Tuesday, September 7, 2010

Lightroom Publishing the Sequel

I just discovered one additional tidbit on the Publish to Flickr tool in Adobe Lightroom 3.2.

Because this publishing is an on-going relationship between Lightroom and Flickr, when someone makes a comment on a photograph on Flickr, that information comes back into Lightroom.

Here’s a screen shot.  Thank you to Lisa for making comments and thus making this discovery possible!

image

Closer:

image

I’ll have to see how this plays out over time to determine how valuable this is.  For now, it is just “cool!”

Monday, September 6, 2010

New Publish Feature in Lightroom

I’ve been putting off creating a presence on Flickr for a VERY long time.  With a rainy Labor Day keeping me inside and working, I started to look into it again.

The timing is pretty good as the newest release of Adobe Lightroom has a “publish” feature that allows me to post photos directly to Flickr (and Facebook, SmugMug and other sites.  A plugin is also available to do the same thing on Zenfolio – one of the sites I use).

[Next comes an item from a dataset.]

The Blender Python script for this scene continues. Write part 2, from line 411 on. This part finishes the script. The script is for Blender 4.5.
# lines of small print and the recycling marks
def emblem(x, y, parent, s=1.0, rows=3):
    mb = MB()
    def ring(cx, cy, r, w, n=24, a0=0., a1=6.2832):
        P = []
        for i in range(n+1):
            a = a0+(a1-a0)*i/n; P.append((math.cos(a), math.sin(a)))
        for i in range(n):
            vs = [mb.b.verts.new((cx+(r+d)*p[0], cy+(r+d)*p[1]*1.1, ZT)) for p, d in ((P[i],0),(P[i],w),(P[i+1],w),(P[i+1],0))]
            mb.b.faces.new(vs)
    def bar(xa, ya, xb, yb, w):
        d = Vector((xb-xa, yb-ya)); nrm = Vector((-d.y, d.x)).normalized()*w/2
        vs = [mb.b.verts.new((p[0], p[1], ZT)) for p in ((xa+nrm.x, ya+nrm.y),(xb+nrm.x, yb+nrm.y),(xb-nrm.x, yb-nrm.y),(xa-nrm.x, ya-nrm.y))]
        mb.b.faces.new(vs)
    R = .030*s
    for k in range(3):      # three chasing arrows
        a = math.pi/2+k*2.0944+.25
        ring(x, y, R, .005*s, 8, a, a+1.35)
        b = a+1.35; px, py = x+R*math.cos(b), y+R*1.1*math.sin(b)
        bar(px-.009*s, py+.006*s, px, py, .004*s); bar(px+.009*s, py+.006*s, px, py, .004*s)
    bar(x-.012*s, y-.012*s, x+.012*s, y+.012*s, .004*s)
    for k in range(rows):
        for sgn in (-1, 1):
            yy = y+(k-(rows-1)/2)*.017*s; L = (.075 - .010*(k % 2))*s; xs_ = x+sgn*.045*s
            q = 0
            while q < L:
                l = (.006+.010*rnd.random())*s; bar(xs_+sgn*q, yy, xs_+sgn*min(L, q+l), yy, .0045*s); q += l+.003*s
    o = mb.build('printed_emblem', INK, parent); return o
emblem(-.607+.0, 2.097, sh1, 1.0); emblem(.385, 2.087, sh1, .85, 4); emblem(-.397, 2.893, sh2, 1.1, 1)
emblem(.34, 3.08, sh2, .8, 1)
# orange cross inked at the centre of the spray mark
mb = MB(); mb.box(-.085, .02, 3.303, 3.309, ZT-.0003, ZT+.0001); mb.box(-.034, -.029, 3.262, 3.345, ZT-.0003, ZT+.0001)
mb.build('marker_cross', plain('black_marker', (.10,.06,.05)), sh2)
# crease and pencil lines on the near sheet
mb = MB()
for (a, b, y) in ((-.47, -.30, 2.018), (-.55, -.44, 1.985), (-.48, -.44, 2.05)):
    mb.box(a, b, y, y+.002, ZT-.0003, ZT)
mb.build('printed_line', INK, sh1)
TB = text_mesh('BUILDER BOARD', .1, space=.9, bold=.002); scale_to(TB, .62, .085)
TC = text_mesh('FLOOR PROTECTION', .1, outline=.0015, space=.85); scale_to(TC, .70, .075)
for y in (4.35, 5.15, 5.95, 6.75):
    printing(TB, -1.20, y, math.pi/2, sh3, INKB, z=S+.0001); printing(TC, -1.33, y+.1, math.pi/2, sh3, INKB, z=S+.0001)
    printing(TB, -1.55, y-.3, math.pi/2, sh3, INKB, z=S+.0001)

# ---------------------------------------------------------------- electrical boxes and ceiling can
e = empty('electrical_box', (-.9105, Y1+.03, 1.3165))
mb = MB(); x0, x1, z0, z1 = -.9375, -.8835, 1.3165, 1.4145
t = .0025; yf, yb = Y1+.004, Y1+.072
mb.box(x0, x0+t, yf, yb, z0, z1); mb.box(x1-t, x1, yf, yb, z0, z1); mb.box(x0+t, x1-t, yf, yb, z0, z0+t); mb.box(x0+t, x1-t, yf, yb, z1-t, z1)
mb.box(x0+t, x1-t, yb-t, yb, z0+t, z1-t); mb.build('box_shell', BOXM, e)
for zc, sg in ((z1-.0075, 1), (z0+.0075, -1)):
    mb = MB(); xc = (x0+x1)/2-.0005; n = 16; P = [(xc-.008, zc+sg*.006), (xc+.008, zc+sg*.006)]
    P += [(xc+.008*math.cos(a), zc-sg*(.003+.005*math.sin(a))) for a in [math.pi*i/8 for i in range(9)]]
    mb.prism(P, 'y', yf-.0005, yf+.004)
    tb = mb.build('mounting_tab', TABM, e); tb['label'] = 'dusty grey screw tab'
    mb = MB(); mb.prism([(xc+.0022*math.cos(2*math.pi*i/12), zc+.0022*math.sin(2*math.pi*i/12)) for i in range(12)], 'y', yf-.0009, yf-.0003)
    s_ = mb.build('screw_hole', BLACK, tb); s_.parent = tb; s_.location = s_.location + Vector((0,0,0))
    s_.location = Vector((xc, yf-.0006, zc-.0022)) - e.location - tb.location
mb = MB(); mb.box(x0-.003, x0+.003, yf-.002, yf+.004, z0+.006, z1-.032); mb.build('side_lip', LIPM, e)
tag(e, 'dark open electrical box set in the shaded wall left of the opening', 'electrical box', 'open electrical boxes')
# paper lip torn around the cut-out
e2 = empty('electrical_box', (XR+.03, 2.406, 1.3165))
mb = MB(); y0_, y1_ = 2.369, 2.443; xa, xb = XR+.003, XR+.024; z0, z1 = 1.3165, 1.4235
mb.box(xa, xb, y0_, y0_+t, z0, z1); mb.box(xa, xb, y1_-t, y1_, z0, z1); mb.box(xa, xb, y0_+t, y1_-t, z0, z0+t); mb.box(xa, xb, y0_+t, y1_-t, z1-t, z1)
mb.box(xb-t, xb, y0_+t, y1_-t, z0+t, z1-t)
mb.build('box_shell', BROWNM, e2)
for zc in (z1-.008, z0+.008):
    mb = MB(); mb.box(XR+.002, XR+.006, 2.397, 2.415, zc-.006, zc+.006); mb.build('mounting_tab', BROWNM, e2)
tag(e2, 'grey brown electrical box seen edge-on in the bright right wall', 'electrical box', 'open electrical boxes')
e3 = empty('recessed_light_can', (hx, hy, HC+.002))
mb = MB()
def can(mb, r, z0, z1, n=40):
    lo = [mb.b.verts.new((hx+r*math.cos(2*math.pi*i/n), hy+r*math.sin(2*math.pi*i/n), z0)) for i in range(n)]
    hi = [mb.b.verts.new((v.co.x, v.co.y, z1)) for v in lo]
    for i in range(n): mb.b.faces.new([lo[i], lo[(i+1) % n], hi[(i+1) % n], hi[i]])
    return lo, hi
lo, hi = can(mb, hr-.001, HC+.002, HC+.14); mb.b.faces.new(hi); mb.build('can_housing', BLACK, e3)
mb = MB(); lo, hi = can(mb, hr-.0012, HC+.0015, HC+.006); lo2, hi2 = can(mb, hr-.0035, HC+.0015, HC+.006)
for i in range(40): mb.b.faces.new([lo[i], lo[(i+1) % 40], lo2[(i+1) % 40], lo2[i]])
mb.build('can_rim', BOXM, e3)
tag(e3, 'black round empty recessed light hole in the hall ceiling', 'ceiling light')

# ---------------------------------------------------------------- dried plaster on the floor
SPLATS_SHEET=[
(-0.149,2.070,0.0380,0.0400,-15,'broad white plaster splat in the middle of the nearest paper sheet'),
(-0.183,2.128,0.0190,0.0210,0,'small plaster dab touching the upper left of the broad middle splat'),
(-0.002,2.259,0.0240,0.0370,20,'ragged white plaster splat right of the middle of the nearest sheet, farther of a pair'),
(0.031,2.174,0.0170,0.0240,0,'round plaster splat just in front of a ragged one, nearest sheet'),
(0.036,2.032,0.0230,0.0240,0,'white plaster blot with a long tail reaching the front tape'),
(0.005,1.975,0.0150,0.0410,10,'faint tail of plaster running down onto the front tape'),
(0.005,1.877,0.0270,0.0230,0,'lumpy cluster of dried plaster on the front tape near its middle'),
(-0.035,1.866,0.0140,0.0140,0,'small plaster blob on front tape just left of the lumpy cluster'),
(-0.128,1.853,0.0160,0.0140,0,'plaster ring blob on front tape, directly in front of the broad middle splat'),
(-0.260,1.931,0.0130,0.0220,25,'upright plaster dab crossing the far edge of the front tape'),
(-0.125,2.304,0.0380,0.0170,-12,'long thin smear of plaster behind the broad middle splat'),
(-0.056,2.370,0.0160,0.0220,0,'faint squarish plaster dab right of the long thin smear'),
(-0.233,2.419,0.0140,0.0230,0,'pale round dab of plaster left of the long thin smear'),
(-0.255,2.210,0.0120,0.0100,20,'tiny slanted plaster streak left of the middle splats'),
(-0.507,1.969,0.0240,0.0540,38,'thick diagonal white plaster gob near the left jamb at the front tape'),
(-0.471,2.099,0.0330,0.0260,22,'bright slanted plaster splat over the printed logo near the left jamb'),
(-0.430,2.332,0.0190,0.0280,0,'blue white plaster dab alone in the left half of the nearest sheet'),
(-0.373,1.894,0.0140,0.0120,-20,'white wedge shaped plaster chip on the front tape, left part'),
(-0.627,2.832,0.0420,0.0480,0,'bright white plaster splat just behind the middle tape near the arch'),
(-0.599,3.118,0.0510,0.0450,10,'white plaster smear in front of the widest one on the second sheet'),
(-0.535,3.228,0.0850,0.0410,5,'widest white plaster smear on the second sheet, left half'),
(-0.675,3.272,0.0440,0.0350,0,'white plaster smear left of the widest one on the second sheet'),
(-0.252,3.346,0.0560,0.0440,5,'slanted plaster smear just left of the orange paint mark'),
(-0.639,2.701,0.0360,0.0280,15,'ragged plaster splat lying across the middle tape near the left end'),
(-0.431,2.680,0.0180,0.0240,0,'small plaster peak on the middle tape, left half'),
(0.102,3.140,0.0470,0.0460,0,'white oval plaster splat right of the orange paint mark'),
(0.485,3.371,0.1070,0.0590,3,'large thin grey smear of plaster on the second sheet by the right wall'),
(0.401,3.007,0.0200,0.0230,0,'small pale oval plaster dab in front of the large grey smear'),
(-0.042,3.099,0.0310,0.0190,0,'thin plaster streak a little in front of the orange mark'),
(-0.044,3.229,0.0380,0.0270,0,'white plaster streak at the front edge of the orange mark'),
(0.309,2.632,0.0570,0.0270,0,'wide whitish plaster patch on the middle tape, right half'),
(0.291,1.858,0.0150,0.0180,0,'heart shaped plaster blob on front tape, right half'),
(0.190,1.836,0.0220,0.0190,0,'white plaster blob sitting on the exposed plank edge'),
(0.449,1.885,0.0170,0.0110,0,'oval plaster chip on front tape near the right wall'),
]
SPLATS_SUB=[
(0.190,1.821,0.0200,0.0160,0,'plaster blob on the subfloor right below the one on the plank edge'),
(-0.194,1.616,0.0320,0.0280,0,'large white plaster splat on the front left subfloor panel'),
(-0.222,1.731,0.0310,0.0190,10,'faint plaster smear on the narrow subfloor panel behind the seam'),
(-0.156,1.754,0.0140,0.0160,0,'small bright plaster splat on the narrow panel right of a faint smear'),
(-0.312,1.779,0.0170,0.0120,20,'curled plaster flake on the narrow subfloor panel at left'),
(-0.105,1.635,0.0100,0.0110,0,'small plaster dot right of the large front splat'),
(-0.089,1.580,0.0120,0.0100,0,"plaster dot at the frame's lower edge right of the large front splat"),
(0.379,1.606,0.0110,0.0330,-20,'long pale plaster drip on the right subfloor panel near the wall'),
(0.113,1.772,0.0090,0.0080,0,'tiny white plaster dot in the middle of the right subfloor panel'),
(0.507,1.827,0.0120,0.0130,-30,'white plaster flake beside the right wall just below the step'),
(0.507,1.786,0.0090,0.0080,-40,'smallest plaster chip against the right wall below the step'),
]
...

Thought I’d just walk through an example and post a photo out to Flickr.  For a more detailed explanation/demo, you might want to check out this video from Julianne Kost at Adobe TV

I do more and more of my work in Lightroom and this feature makes it so easy for me to get my working photos off my computer to the web without first having to do a bunch of file handling (sizing, naming, metadata entry, etc.)  All these items are set up in my publish settings.  This means, all I do is drag my photo for the Library Module in Lightroom to the appropriate site to publish to and essentially say “go”!  Sweet.

Here is a screen shot of some variations on a photo I talked about in the last post.  If I want to quickly post the photo with my logo to Flickr – here is what it looks like.

1.  With my photo selected in the Library Module, I just drag the selected photo to the Flickr section under Publish Services.

image

2.  Next, clicking on the Photostream section, I can see the photos that have been published and those needing to be published.  Clicking on Publish is all I need to do.

image

3.  With my publish settings in place, you can see all my metadata is also uploaded with the photo! 

image

I guess I have all the tools in place.  Now it is just a matter of getting the appropriate photos posted to Flickr!

Hope everyone had a great Labor Day Weekend.

Saturday, September 4, 2010

Adobe Lightroom and Presets

 

Wild Cone Flower

I don’t think there is a more valuable tool in my digital darkroom than Adobe Lightroom.  I’m using release 3.2 these days.

A couple of weeks ago I had serious problems with my laptop.  A corrupt user profile – if you’ve ever had to deal with that issue, you know how frustrated I was with that!  However, to try to find a positive slant to this, it did require me to reload a few things.  I guess once you get things set the way you want, it is easy to forget that there are other settings or opportunities available.

Today I reloaded some free presets for Lightroom developed by Photoshop Guru Jack Davis.  I was fortunate to see him speak a couple of years ago at Photoshop World in Orlando.  Anyways, what a great pack of tools  AND you can’t beat the price.   I downloaded the presets from the onOne software site (one of my favorite Photoshop add-on’s.)  If you use Lightroom and want to try these yourself, click here.

The photo at the top was achieved by applying three presets called Wow-Antique 1, Wow Antique 2 and Wow-f_Vignette_Lt_07.  Finished with a thin black ‘Edge Treatment’ in onOne’s Phototools.

Here is the original and a two additional pre-sets.

Wild Cone Flower Orig   Wild Cone Flower c_HSL-Only Brown   Wild Cone Flower Creamtone

Original, c_HSL-Only Brown (Jack Davis preset) and Creamtone (LR preset).

This photo was taken in Custer State Park in South Dakota with a Nikon D300.   ISO 200, 1/1600 sec, f/4.0, 55 mm.